#### Problem to work on
All entries are to be quoted exactly; the images stay out of the copy.

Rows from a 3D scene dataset
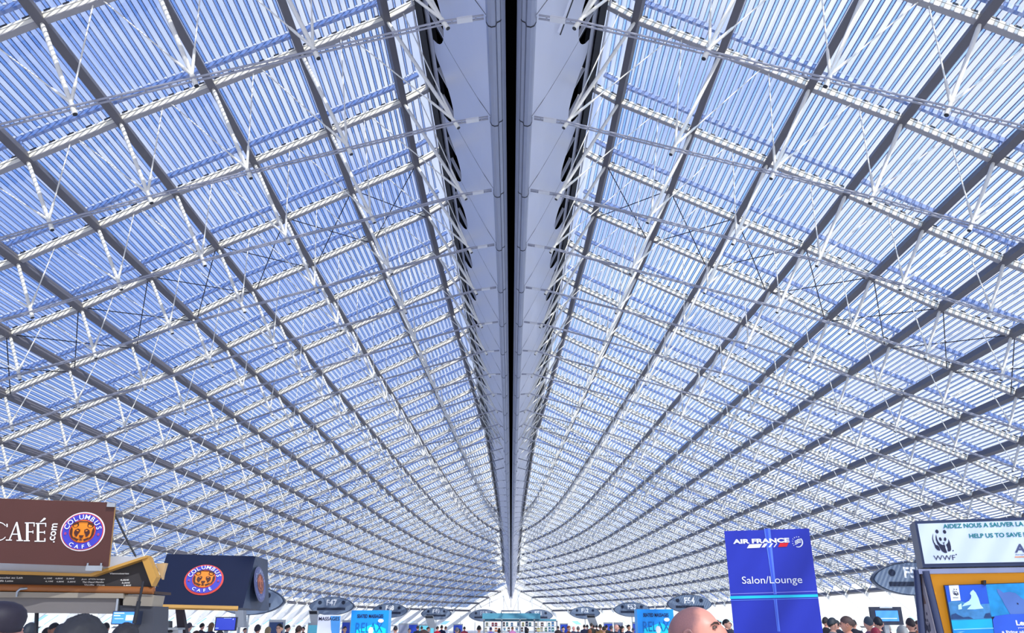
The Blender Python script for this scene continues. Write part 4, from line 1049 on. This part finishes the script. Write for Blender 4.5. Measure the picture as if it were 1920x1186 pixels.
ME_hair = {'short': mk(*head_grid(1, 1.075, hairmask(.52, .02, -.42), .002, 1), 'hair'), 'crop': mk(*head_grid(1, 1.03, hairmask(.55, .05, -.40), .001, 2), 'hair'),
           'full': mk(*head_grid(1, 1.14, hairmask(.46, -.18, -.55), .004, 3), 'hair'), 'cap': mk(*head_grid(1, 1.12, hairmask(.34, .16, -.12), 0, 4), 'cap')}
def longhair():
    g = MB(); v, f = head_grid(1, 1.10, hairmask(.50, -.30, -.6), .003, 5); g.add(v, f, 0, True)
    pr = []
    n = 18; rows = ((-.02, 1.07, 1.), (-.07, 1.08, 1.), (-.13, 1.05, 1.), (-.19, 1.0, .9), (-.24, .8, .6)); vs = []
    for dz, sx, sy in rows:
        for k in range(n + 1):
            a = -.25 + (math.pi + .5) * k / n; vs.append(HC + Vector((.086 * sx * math.cos(a), .02 + .092 * sy * math.sin(a), dz)))
    m = n + 1; g.add(vs, [(r * m + k, r * m + k + 1, (r + 1) * m + k + 1, (r + 1) * m + k) for r in range(len(rows) - 1) for k in range(n)], 0, True); return g
ME_hair['long'] = mesh_of(longhair(), 'hair')
def beret():
    g = MB(); n = 28; prof = [(.076, .014), (.084, .018), (.087, .040), (.093, .062), (.095, .088), (.087, .118), (.066, .142), (.036, .156), (.0, .160)]; vs = []
    for r, z in prof:
        for k in range(n):
            a = 2 * math.pi * k / n; tilt = .16 * r * math.cos(a); vs.append(HC + Vector((r * math.cos(a) * .98 - .006, .008 + r * math.sin(a) * 1.16, z * .92 + tilt * .4)))
    g.add(vs, [(i * n + k, i * n + (k + 1) % n, (i + 1) * n + (k + 1) % n, (i + 1) * n + k) for i in range(len(prof) - 1) for k in range(n)], 0, True); return g
ME_hair['beret'] = mesh_of(beret(), 'beret')
ME_hair['bun'] = ME_hair['full']
g = MB(); pts = [HC + Vector((0, .10, .03)), HC + Vector((0, .135, .02)), HC + Vector((0, .145, -.05)), HC + Vector((0, .125, -.13))]; g.tube(pts, [.02, .032, .026, .008], 10); ME_tail = mesh_of(g, 'ponytail')
g = MB(); g.prism([(-.14, 1.05), (.14, 1.05), (.15, 1.36), (.10, 1.45), (-.10, 1.45), (-.15, 1.36)], .13, .27); ME_pack = mesh_of(g, 'backpack')
g = MB()
for s in (-1, 1): g.tube([(s * .095, .15, 1.40), (s * .10, .06, 1.475), (s * .10, -.07, 1.44), (s * .11, -.135, 1.30), (s * .13, -.06, 1.12), (s * .12, .13, 1.08)], .016, 6)
ME_strap = mesh_of(g, 'strap')
_pm = {}; TAKEN = []
def pmat_(kind, c, **k):
    key = (kind, c)
    if key not in _pm: _pm[key] = mat('%s_%d_%d_%d' % (kind, *c), rgb(*c), **k)
    return _pm[key]
SKIN = (222, 168, 146); PINK = (236, 160, 146); BROWNSK = (150, 100, 78); TAN = (206, 152, 122)
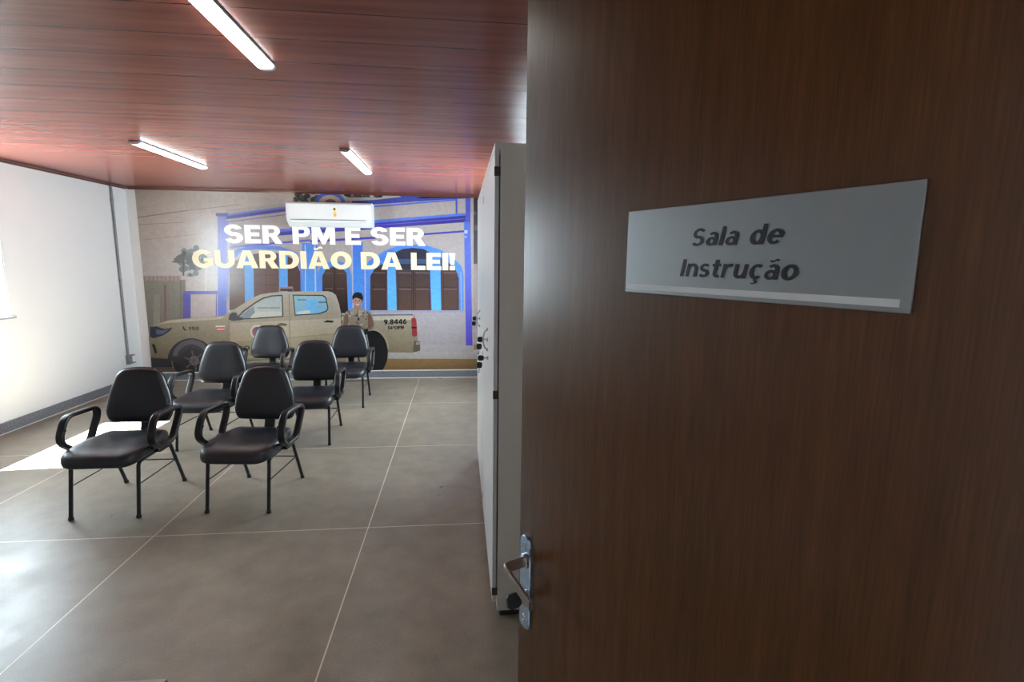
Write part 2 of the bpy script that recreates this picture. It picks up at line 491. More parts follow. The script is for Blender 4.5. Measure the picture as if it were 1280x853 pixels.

#### Result for this task
The Blender Python script for this scene continues. Write part 4, from line 1049 on. This part finishes the script. Write for Blender 4.5. Measure the picture as if it were 1920x1186 pixels.
ME_hair = {'short': mk(*head_grid(1, 1.075, hairmask(.52, .02, -.42), .002, 1), 'hair'), 'crop': mk(*head_grid(1, 1.03, hairmask(.55, .05, -.40), .001, 2), 'hair'),
           'full': mk(*head_grid(1, 1.14, hairmask(.46, -.18, -.55), .004, 3), 'hair'), 'cap': mk(*head_grid(1, 1.12, hairmask(.34, .16, -.12), 0, 4), 'cap')}
def longhair():
    g = MB(); v, f = head_grid(1, 1.10, hairmask(.50, -.30, -.6), .003, 5); g.add(v, f, 0, True)
    pr = []
    n = 18; rows = ((-.02, 1.07, 1.), (-.07, 1.08, 1.), (-.13, 1.05, 1.), (-.19, 1.0, .9), (-.24, .8, .6)); vs = []
    for dz, sx, sy in rows:
        for k in range(n + 1):
            a = -.25 + (math.pi + .5) * k / n; vs.append(HC + Vector((.086 * sx * math.cos(a), .02 + .092 * sy * math.sin(a), dz)))
    m = n + 1; g.add(vs, [(r * m + k, r * m + k + 1, (r + 1) * m + k + 1, (r + 1) * m + k) for r in range(len(rows) - 1) for k in range(n)], 0, True); return g
ME_hair['long'] = mesh_of(longhair(), 'hair')
def beret():
    g = MB(); n = 28; prof = [(.076, .014), (.084, .018), (.087, .040), (.093, .062), (.095, .088), (.087, .118), (.066, .142), (.036, .156), (.0, .160)]; vs = []
    for r, z in prof:
        for k in range(n):
            a = 2 * math.pi * k / n; tilt = .16 * r * math.cos(a); vs.append(HC + Vector((r * math.cos(a) * .98 - .006, .008 + r * math.sin(a) * 1.16, z * .92 + tilt * .4)))
    g.add(vs, [(i * n + k, i * n + (k + 1) % n, (i + 1) * n + (k + 1) % n, (i + 1) * n + k) for i in range(len(prof) - 1) for k in range(n)], 0, True); return g
ME_hair['beret'] = mesh_of(beret(), 'beret')
ME_hair['bun'] = ME_hair['full']
g = MB(); pts = [HC + Vector((0, .10, .03)), HC + Vector((0, .135, .02)), HC + Vector((0, .145, -.05)), HC + Vector((0, .125, -.13))]; g.tube(pts, [.02, .032, .026, .008], 10); ME_tail = mesh_of(g, 'ponytail')
g = MB(); g.prism([(-.14, 1.05), (.14, 1.05), (.15, 1.36), (.10, 1.45), (-.10, 1.45), (-.15, 1.36)], .13, .27); ME_pack = mesh_of(g, 'backpack')
g = MB()
for s in (-1, 1): g.tube([(s * .095, .15, 1.40), (s * .10, .06, 1.475), (s * .10, -.07, 1.44), (s * .11, -.135, 1.30), (s * .13, -.06, 1.12), (s * .12, .13, 1.08)], .016, 6)
ME_strap = mesh_of(g, 'strap')
_pm = {}; TAKEN = []
def pmat_(kind, c, **k):
    key = (kind, c)
    if key not in _pm: _pm[key] = mat('%s_%d_%d_%d' % (kind, *c), rgb(*c), **k)
    return _pm[key]
SKIN = (222, 168, 146); PINK = (236, 160, 146); BROWNSK = (150, 100, 78); TAN = (206, 152, 122)
Write part 2 of the bpy script that recreates this picture. It picks up at line 491. More parts follow. The script is for Blender 4.5. Measure the picture as if it were 1280x853 pixels.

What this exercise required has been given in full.